Sinfield is seen very much as ‘general’ in the scrum-half role – a player with an astute kicking game and strong organisational skills.

“I think that definitely suits the skillset that I have and that is where I see myself playing in the future, so hopefully I can get there,” he said.

His strong friendship with fellow debutant Max Simpson

Max Simpson Leeds Rhinos Alamy Max Simpson in action for Leeds Rhinos (Alamy)

Sinfield remains close to Simpson, who is working his way back to fitness after an ACL injury which sidelined him for the whole of 2023.

They spend a lot of time together away from rugby league, with Sinfield admitting his friend is ‘a lot quieter’ than himself.

“I really get on well with Max and the fact we made our debuts together only made us stronger,” said Sinfield.

“We’re really close away from the game and it’s great to see him back training ahead of the new season.”

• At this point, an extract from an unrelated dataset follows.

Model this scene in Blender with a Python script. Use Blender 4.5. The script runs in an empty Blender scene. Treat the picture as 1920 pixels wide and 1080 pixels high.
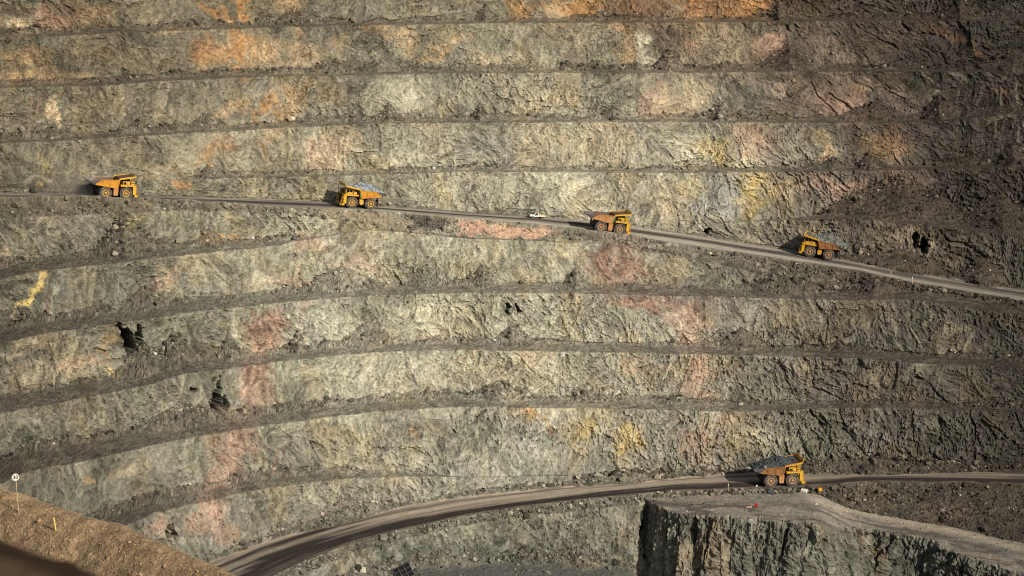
import bpy, bmesh, math, random
import numpy as np
from math import radians as R, sin, cos, tan, pi
from mathutils import Vector, Matrix

random.seed(7); np.random.seed(7)
SC = bpy.context.scene
COL = SC.collection

# ------------------------------------------------------------------ camera
ZC = 178.0                      # height of the lookout above the datum (the pit floor)
F = 3500.0                      # focal length in pixels of a 1920 wide frame
PITCH = R(11.0)
cd = bpy.data.cameras.new('camera'); cam = bpy.data.objects.new('camera', cd); COL.objects.link(cam)
cd.sensor_width = 36.0; cd.lens = 36.0 * F / 1920.0
cd.clip_start = 1.0; cd.clip_end = 4000.0
cam.location = (0, 0, ZC); cam.rotation_euler = (pi/2 - PITCH, 0, 0)
SC.camera = cam

# ------------------------------------------------------------------ sky, sun, exposure
SUN_AZ, SUN_EL = R(43), R(29)   # sun azimuth measured to the right of straight behind the camera
sdir = Vector((sin(SUN_AZ)*cos(SUN_EL), -cos(SUN_AZ)*cos(SUN_EL), sin(SUN_EL)))
W = bpy.data.worlds.new('World'); SC.world = W; W.use_nodes = True
nt = W.node_tree; nt.nodes.clear()
sky = nt.nodes.new('ShaderNodeTexSky'); sky.sky_type = 'NISHITA'; sky.sun_disc = False
sky.sun_elevation = SUN_EL; sky.sun_rotation = math.atan2(sdir.x, sdir.y)
sky.air_density = 1.0; sky.dust_density = 2.0; sky.ozone_density = 1.0
bg = nt.nodes.new('ShaderNodeBackground'); bg.inputs['Strength'].default_value = 0.06
wo = nt.nodes.new('ShaderNodeOutputWorld')
nt.links.new(sky.outputs[0], bg.inputs[0]); nt.links.new(bg.outputs[0], wo.inputs[0])
sl = bpy.data.lights.new('sun', 'SUN'); sl.energy = 4.2; sl.angle = R(0.5); sl.color = (1.0, 0.945, 0.85)
sun = bpy.data.objects.new('sun', sl); COL.objects.link(sun)
sun.rotation_euler = sdir.to_track_quat('Z', 'Y').to_euler()
SC.view_settings.view_transform = 'Standard'; SC.view_settings.look = 'None'
SC.view_settings.exposure = 0.0; SC.view_settings.gamma = 1.0
SC.view_settings.use_curve_mapping = False
SC.render.engine = 'CYCLES'
SC.cycles.filter_width = 1.0; SC.cycles.max_bounces = 4; SC.cycles.diffuse_bounces = 2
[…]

Sinfield still commutes to Leeds from his family home in Saddleworth, meeting Halifax-based team-mates Morgan Gannon and Tom Holroyd en route.

“It’s not bad at all, and I’m used to it by now,” said Sinfield.

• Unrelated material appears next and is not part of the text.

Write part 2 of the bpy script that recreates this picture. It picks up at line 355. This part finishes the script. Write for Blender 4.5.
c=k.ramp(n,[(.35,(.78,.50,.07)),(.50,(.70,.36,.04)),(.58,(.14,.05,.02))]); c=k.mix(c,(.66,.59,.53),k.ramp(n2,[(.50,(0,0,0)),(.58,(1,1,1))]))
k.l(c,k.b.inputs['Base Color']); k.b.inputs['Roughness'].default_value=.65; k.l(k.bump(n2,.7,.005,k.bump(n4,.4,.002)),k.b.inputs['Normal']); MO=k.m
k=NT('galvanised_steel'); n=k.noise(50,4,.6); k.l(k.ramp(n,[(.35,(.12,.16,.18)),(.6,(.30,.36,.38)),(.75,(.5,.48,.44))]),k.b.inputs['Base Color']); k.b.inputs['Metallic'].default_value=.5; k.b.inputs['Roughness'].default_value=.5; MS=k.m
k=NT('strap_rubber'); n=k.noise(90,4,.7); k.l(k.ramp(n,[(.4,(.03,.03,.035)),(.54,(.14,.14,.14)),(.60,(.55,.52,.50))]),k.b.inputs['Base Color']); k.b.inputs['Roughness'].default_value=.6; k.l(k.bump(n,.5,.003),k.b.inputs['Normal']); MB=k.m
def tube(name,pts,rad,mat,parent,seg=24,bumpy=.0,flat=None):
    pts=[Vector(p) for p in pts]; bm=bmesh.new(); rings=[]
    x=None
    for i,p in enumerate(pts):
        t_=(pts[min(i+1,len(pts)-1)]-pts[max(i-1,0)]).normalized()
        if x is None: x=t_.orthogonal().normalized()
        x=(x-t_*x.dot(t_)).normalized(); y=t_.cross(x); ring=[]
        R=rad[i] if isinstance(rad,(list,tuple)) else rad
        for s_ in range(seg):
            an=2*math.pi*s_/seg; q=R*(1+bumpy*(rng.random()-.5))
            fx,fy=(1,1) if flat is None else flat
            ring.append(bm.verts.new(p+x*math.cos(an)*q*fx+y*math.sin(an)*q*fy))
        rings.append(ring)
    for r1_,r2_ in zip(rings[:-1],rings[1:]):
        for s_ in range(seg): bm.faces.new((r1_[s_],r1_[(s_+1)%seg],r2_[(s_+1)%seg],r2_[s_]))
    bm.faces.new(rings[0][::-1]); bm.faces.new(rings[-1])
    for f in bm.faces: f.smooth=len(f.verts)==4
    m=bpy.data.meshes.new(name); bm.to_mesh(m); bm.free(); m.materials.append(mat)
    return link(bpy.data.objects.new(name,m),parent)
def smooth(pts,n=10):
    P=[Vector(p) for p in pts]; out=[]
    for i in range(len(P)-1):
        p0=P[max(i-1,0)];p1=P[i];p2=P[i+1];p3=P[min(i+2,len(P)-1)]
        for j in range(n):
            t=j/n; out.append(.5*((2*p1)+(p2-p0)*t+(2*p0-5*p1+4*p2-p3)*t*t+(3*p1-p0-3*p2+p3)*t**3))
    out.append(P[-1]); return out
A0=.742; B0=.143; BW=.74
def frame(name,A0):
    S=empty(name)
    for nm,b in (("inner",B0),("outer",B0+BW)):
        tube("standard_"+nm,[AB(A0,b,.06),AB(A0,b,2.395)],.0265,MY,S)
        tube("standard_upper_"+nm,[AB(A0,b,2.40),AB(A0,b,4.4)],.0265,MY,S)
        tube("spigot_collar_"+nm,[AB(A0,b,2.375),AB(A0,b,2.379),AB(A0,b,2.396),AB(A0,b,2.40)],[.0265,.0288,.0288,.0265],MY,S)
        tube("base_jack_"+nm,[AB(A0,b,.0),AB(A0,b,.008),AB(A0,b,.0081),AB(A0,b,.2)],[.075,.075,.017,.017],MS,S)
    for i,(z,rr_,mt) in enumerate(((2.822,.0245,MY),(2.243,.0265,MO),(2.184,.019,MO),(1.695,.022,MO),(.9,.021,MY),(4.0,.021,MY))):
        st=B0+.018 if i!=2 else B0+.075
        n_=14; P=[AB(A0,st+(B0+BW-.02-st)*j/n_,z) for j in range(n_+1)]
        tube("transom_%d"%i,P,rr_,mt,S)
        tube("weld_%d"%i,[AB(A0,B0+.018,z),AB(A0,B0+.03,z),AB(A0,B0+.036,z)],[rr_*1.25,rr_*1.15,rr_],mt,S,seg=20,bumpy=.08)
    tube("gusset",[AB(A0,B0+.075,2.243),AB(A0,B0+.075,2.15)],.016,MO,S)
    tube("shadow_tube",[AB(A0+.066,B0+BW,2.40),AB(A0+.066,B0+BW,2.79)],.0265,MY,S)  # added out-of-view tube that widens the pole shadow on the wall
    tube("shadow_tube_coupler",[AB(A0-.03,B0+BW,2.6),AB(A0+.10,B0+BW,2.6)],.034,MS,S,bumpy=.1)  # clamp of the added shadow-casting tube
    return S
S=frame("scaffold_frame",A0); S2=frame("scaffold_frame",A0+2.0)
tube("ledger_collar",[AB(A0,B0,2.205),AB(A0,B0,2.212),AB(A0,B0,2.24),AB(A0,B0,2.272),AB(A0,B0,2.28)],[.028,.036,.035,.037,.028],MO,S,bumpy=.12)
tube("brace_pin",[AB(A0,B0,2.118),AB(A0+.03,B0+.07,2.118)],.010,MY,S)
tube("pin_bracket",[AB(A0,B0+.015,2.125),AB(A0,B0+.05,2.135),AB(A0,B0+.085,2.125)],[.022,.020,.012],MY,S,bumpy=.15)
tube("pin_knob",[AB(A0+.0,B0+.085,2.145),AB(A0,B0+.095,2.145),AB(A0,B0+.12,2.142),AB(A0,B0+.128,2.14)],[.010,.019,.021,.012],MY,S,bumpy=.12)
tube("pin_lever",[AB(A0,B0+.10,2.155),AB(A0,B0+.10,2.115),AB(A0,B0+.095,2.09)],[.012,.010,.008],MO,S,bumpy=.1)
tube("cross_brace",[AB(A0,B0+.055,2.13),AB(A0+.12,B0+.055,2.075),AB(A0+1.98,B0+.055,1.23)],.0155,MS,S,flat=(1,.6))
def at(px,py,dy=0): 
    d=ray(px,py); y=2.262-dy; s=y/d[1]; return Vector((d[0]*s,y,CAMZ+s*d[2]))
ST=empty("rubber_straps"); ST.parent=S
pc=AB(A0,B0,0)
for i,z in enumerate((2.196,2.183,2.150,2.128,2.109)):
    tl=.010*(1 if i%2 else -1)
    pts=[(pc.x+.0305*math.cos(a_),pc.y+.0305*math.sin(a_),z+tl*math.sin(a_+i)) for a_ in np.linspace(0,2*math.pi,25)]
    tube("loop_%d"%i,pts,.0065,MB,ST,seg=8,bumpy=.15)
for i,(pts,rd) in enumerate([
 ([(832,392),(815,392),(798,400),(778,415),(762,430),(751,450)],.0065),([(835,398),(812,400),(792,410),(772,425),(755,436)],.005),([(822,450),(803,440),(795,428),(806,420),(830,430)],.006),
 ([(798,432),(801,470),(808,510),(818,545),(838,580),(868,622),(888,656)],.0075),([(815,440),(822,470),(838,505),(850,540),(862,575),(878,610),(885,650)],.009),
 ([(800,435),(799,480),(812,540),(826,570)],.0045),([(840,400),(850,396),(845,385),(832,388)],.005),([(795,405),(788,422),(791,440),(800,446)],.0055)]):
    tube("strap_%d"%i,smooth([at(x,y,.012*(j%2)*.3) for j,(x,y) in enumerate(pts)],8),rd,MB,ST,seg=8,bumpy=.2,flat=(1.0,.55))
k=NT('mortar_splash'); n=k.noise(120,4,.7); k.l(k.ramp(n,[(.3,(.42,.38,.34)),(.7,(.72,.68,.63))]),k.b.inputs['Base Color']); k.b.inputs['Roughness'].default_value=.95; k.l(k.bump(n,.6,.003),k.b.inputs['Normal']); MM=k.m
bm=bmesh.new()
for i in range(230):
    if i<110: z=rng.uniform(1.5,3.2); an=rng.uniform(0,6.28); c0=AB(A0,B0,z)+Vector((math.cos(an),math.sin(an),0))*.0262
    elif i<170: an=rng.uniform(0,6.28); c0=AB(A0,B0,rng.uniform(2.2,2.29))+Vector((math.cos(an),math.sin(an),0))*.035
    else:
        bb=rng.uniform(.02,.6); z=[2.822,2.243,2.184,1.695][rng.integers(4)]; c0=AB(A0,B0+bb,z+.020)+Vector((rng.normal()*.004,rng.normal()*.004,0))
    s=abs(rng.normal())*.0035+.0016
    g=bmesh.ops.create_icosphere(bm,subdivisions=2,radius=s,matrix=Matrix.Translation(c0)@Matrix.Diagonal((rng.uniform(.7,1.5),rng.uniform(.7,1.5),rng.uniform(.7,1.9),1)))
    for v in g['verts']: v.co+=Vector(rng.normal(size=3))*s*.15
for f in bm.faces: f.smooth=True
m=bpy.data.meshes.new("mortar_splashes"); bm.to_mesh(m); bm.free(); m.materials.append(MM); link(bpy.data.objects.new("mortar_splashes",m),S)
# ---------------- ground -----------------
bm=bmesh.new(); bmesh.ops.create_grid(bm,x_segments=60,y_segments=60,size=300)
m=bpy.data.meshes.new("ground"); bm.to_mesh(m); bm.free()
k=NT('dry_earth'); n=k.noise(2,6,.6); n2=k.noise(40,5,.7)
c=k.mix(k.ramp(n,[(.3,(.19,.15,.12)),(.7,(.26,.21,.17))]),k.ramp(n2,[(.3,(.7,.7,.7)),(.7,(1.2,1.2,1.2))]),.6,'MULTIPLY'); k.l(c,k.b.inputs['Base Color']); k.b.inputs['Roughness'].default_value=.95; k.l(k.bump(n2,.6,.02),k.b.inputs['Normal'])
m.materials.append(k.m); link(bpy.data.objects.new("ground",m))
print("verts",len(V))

“I do half the journey by myself and the other half with Morgan and Tom.”

Sinfield inspired by Rhinos’ golden generation, featuring dad Kevin

Sinfield grew up supporting the Rhinos and was a regular at Old Trafford when his dad skippered the team to serial title successes.

“That team was inspirational to me growing up as a Leeds Rhinos fan,” he said.

“There was my dad and players like Danny McGuire and Rob Burrow, who all played in similar positions to where I play now.

“Growing up in that environment, and watching Leeds win trophies, only made me want to experience it even more myself.

“The focus for me now is on playing well, learning and making sure I keep getting better.”